La promotion de l’assassinat
Pendant ces années-là Rómulo Betancourt présidait le Venezuela, Fernando Belaunde le Pérou, Paz Estensoro la Bolivie, Frondizi l’Argentine et Quadros le Brésil.
En 1970 Washington n’a pas hésité à apporter de nouveau son soutien à des régimes militaires qui acceptaient ses orientations. Washington a dû affronter au Pérou, en Bolivie et en Equateur des gouvernements conduits par des militaires nationalistes qui avaient remplacé des présidents pro-nord-américains. L’inquiétude a augmenté lorsque Salvador Allende a remporté les élections au Chili en 1970. La peur que ne s’étende « le mauvais exemple » a conduit les faucons états-uniens à durcir leurs procédés politiques et économiques. Avec le même double discours qu’ils utilisent aujourd’hui, ils prétendaient soutenir la démocratie, mais ils ont donné leur feu vert à la répression de Costa Silva au Brésil pour contenir les mouvements sociaux.
Ils ont endoctriné les dictateurs argentins qui entre 1976 et 1982 ont as sassiné des milliers d’opposants. Mais là où ils ont probablement agi avec la plus grande férocité c’est au Chili. La Maison Blanche a organisé dans ce pays de l’extrême sud un coup d’Etat militaire sanguinaire. Avec le soutien enthousiasme de l’élite économique chilienne, ils ont installé au pouvoir le général Augusto Pinochet, maintenu à la présidence pendant 16 ans. C’est ce dictateur et d’autres moins mémorables qui ont été utilisés par Washington pour accommoder les structures juridiques et économiques des pays au modèle néolibéral.
Combattant solitaire
En 1989 le bloc soviétique disparu, le monde devenu unipolaire, Washington impose en Amérique latine le « Consensus de Washington », une autre Alliance pour le Progrès, utilisant la Banque Mondiale et le Fonds Monétaire International, lesquels tels des sicaires exerçaient un chantage et réalisaient des pressions sur les pays qui tentaient de rompre avec les recettes imposées.
C’est dans ce but qu’ils ont fait disparaître les barrières commerciales, qu’ils ont privatisé les entreprises publiques, qu’ils ont stimulé l’investissement étranger avec des lois humiliantes et indignes, qu’ils ont flexibilisé le marché du travail pour que les entreprises états-uniennes disposent de main-d’œuvre bon marché, qu’ils ont retiré tout contrôle ou régulation à l’activité bancaire, qu’ils ont permis l’exploitation irrationnelle des ressources naturelles et qu’ils ont cédé toute latitude aux entreprises transnationales.
En gestation depuis 1992, un phénomène politique surgit au Venezuela en 1998, l’irruption à la présidence du lieutenant-colonel Hugo Chávez Frías.
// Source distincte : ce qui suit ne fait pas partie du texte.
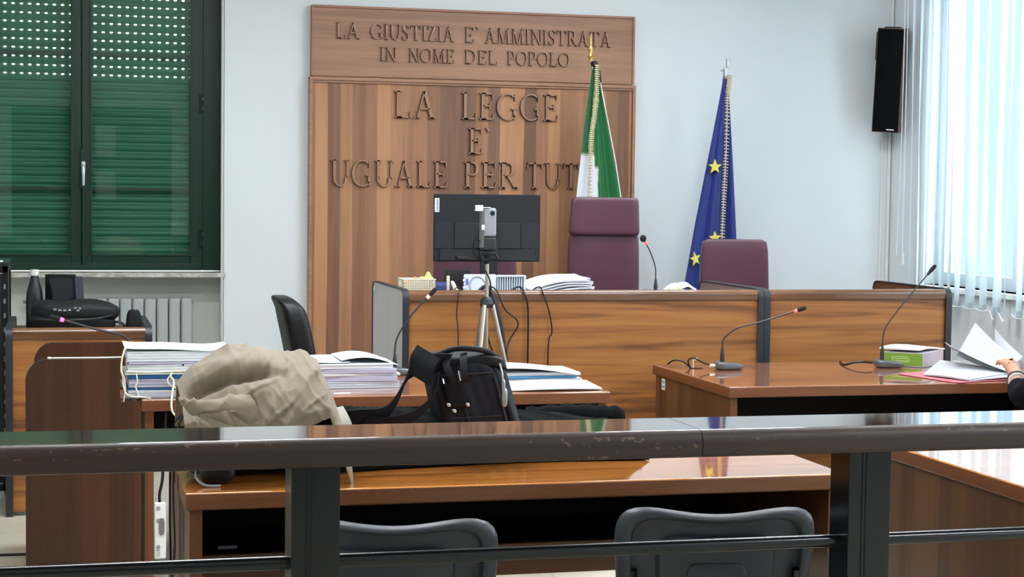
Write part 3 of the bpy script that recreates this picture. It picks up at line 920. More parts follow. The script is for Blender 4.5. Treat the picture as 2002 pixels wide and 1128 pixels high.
b = nb(); tube(b, [(3.478, FY - 0.035, 2.38), (3.60, FY - 0.035, 1.82), (3.655, FY - 0.035, 1.50), (3.73, FY - 0.03, 1.1)], 0.004, 6); obj('hem', b, M_white, it)
b = nb(); lathe(b, [(0.0, 2.48), (0.013, 2.485), (0.012, 2.51), (0.02, 2.525), (0.012, 2.54), (0.018, 2.57), (0.02, 2.585), (0.009, 2.60), (0.006, 2.63), (0.0, 2.70)], (3.435, FY + 0.03, 0), 14, sx=1.0, sy=0.6)
tube(b, [(3.40, FY + 0.02, 2.64), (3.43, FY + 0.02, 2.60)], 0.003, 6)
obj('finial', b, M_gold, it)

eu = thing('european_flag', 'dark blue flag with yellow stars furled on a steel pole', 'flag', (4.39, FY, 0.2))
flagpole(eu, (4.30, FY + 0.03, 0.21), (4.392, FY + 0.03, 2.46))
lf = lambda v: 4.375 - 0.33 * v + 0.04 * max(0, v - 0.6); rf = lambda v: 4.405 + 0.085 * min(1, v * 1.35) - 0.06 * max(0, v - 0.8)
b = cloth_cone(4.39, 2.42, 0.75, FY, lf, rf, 1.8, 0.026, 2.2)
blue = plain('blue_flag_cloth', (20, 42, 122), 0.6, sheen=0.2)
obj('flag_cloth', b, blue, eu)
fringe(eu, [(4.398, FY - 0.05, 2.42), (4.382, FY - 0.06, 2.25), (4.376, FY - 0.065, 1.9), (4.366, FY - 0.065, 1.6), (4.358, FY - 0.065, 1.3), (4.35, FY - 0.065, 0.9)], 0.034, plain('beige_cord', (205, 190, 155), 0.7), 150)
M_star = plain('yellow_star', (226, 214, 96), 0.6)
def star(x, z, r, rot, y=FY - 0.045, sx=1.0):
    b = nb(); p = []
    for k in range(10):
        a = PI / 2 + rot + k * PI / 5; q = r if k % 2 == 0 else r * 0.42; p.append((x + q * math.cos(a) * sx, z + q * math.sin(a)))
    prism(b, p[::-1], 'y', y, y + 0.02); obj('star', b, M_star, eu)
star(4.308, 1.80, 0.05, 0.0); star(4.318, 1.315, 0.048, 0.1); star(4.178, 1.172, 0.05, 0.25, sx=0.75)
b = nb(); box(b, 4.378, 4.40, FY - 0.01, FY + 0.03, 2.40, 2.47, 0.003); box(b, 4.398, 4.418, FY, FY + 0.03, 2.48, 2.54, 0.004); tube(b, [(4.35, FY, 2.455), (4.38, FY, 2.455)], 0.004)
obj('finial', b, M_steel, eu)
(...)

Ferme dans ses principes nationalistes, favorable à une politique internationale indépendante, il représente depuis lors un casse-tête pour les Etats-Unis. Washington a d’abord cherché à le caricaturer lorsqu’il a rendu public et officialisé son alliance avec Cuba et lorsqu’il a visité les pays de Moyen-orient pour rendre sa vitalité à l’OPEP.
Voyant que son message donne des résultats, que les prix du pétrole augmentent dans une grande mesure grâce à son action, ils sont passés de la caricature à la diabolisation et à l’isolement. Il faut rappeler que lorsque Chávez parvient à la présidence et parle d’intégration entre pays frères, tous les présidents sud-américains étaient alignés sur les positions de la Maison Blanche, tous étaient partisans du néolibéralisme.